Oscar contender Nadine Labaki's Capernaum gets timely praise from Oprah

Giving a huge boost to the film's Oscar chances, media mogul Oprah Winfrey praised the film on Twitter
Nadine Labaki, Capernaum, Oscar, Academy Awards, Middle East filmmakers, Lebanese film, Middle east film production, Beirut, Cannes Film Festival, Arab cinema, Middle east cinema


Lebanese director Nadine Labaki's Capharnaum garnered a nomination for a Best Foreign Language Film at the BAFTA awards and is a hot contender for the Best Foreign Film Oscar at the upcoming Academy Awards. The film made the nine-film foreign language Oscar shortlist announced in December but faces a strong battle to win as it competes against films like Alfonso Cuarón’s Golden Lion winner “Roma”.

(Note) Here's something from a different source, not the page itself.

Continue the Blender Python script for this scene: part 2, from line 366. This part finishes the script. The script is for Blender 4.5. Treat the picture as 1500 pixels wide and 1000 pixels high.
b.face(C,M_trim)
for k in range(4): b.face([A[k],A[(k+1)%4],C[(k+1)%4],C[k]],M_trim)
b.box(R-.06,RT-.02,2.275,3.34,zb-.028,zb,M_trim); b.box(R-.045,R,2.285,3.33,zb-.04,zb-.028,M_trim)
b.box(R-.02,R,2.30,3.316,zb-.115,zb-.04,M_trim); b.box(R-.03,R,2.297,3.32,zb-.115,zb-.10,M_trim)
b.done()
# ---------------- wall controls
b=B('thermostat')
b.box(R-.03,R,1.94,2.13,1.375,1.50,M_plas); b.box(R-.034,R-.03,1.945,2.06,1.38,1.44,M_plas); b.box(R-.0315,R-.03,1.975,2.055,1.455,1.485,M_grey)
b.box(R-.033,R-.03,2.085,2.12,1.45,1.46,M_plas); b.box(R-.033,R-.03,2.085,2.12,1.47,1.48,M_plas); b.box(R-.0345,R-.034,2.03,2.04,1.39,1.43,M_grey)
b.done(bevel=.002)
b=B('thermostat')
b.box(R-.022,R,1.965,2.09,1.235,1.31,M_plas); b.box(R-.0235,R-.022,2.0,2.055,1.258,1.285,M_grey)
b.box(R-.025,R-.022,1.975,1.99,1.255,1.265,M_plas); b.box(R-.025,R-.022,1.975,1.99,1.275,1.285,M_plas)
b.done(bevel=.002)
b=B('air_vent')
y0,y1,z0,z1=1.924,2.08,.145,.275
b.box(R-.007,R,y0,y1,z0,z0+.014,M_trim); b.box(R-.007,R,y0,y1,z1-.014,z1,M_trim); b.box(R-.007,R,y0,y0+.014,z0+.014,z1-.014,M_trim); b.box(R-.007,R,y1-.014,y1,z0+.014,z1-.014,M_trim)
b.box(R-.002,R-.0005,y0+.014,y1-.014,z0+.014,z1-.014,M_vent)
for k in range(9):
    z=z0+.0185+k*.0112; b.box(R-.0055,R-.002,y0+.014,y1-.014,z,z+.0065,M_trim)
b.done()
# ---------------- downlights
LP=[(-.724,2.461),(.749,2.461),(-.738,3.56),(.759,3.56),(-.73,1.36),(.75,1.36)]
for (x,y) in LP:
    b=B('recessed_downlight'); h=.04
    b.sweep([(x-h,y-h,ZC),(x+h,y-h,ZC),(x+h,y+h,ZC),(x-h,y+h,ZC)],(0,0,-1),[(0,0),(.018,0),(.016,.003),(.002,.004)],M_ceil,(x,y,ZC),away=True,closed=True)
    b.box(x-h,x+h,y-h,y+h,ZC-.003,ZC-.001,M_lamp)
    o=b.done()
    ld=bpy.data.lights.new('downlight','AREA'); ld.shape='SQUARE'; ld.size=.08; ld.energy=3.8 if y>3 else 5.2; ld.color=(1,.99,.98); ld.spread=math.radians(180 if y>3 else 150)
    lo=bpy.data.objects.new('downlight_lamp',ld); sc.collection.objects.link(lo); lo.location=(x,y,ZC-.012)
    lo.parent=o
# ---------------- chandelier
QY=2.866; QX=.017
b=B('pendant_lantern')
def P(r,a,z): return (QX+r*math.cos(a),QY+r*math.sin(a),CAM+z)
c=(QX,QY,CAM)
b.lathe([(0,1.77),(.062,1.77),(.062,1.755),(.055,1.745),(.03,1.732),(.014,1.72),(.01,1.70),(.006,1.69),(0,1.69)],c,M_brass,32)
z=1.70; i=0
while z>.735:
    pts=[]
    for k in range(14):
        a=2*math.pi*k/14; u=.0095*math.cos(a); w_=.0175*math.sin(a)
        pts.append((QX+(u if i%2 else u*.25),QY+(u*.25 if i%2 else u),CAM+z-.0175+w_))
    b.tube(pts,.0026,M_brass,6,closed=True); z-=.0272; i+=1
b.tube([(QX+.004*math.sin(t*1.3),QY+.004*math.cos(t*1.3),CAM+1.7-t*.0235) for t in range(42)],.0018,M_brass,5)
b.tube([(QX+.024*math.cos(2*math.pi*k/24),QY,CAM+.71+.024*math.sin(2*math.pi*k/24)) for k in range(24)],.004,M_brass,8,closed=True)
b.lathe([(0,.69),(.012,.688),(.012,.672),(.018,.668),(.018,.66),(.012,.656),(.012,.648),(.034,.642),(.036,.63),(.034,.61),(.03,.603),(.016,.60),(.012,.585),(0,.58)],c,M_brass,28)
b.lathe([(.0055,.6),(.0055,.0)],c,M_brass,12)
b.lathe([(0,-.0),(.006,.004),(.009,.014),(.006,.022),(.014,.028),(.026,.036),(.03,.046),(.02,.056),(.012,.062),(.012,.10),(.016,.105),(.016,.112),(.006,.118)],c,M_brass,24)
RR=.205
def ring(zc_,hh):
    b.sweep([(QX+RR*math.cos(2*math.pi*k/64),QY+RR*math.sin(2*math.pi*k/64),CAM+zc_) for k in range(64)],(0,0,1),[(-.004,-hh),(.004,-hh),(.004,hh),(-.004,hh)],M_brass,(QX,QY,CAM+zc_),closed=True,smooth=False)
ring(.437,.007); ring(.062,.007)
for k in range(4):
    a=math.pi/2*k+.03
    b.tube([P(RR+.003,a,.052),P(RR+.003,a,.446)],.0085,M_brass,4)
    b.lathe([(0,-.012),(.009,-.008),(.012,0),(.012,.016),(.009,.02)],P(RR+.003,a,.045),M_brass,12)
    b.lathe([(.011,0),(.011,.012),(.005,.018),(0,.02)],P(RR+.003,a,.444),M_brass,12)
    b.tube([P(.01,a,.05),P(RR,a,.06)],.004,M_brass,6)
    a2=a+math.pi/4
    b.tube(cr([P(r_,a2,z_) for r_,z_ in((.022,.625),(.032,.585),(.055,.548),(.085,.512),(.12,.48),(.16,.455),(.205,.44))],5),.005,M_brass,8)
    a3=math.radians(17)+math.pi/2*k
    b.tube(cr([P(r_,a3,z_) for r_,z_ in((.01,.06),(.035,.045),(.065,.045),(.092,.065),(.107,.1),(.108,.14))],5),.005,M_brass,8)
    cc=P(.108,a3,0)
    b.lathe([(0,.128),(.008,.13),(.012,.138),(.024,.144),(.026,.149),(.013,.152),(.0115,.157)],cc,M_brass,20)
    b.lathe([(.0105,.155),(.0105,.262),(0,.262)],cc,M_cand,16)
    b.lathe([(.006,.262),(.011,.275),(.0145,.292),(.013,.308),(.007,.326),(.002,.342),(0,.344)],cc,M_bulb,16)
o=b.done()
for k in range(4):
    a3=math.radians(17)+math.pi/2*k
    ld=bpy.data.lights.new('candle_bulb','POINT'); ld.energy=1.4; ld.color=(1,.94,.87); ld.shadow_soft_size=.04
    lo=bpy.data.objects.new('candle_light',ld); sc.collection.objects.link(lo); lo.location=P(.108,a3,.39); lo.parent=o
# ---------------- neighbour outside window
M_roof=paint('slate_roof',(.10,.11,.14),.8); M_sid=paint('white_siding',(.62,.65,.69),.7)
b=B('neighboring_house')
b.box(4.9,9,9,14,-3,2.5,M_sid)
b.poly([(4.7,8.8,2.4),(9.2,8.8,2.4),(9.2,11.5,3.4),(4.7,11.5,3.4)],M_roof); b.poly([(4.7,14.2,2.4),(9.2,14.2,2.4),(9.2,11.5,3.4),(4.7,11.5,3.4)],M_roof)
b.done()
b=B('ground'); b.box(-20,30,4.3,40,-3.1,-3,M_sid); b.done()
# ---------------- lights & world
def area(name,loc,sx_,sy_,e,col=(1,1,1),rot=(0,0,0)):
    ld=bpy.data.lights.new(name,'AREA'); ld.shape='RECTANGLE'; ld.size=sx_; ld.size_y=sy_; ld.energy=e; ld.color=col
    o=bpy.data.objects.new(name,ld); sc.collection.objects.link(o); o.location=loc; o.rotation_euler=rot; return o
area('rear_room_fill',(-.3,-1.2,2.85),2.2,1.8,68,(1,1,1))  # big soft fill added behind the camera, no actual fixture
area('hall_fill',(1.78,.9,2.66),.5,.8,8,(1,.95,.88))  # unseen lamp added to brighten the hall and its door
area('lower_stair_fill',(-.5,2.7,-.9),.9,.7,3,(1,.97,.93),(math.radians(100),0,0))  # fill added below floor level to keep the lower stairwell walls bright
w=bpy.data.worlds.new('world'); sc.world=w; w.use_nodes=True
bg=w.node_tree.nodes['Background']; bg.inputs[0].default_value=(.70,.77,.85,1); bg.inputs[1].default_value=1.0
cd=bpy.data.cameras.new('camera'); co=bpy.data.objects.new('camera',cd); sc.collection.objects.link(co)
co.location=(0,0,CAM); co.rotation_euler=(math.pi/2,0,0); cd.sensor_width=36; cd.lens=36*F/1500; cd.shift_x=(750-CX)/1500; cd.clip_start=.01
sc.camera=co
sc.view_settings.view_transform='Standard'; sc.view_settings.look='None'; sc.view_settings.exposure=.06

Giving a huge boost to the film's Oscar chances, media mogul Oprah Winfrey, one of the most high profile Academy members has just thrown her weight behind the film.

Oprah Winfrey praised the filmmaker on Twitter and shared her appreciation of the film and its young actors on Saturday, January 11, tweeting: "These 2 are so compelling on screen and worthy of your time. Story of a young boy who sues his parents for having children they can’t take care of. Makes you think of all the children for whom this story is a daily reality. Bravo team #Capernaum"

The film stars first-time child actors Syrian refugee Zain Rafea, who was 12 when filming, and Boluwatife Treasure Bankole, who was deported from Lebanon to Kenya in March. Most of the film's cast are genuine street children who Labaki met in Beirut while researching the film.

Nadine Labaki’s 'Capernaum' premiered at the Cannes festival last summer winning rave reviews, while Labaki created history as the first female Arab director to win a major prize in competition at Cannes winning the Jury Prize, the film festival's second highest honour. Capernaum received a 15-minute standing ovation at film festivals at Cannes and when it screened at the AFI Festival.

“There’s a lot of interest in cinema from this part of the world because it’s almost like the future of the world is being decided in the Middle East right now,” the award-winning director said in an interview with The National in May 2018. Another Lebanese director, Ziad Doueri's 'The Insult' was the first Lebanese film to make the Best Foreign Film shortlist at last year Oscar's.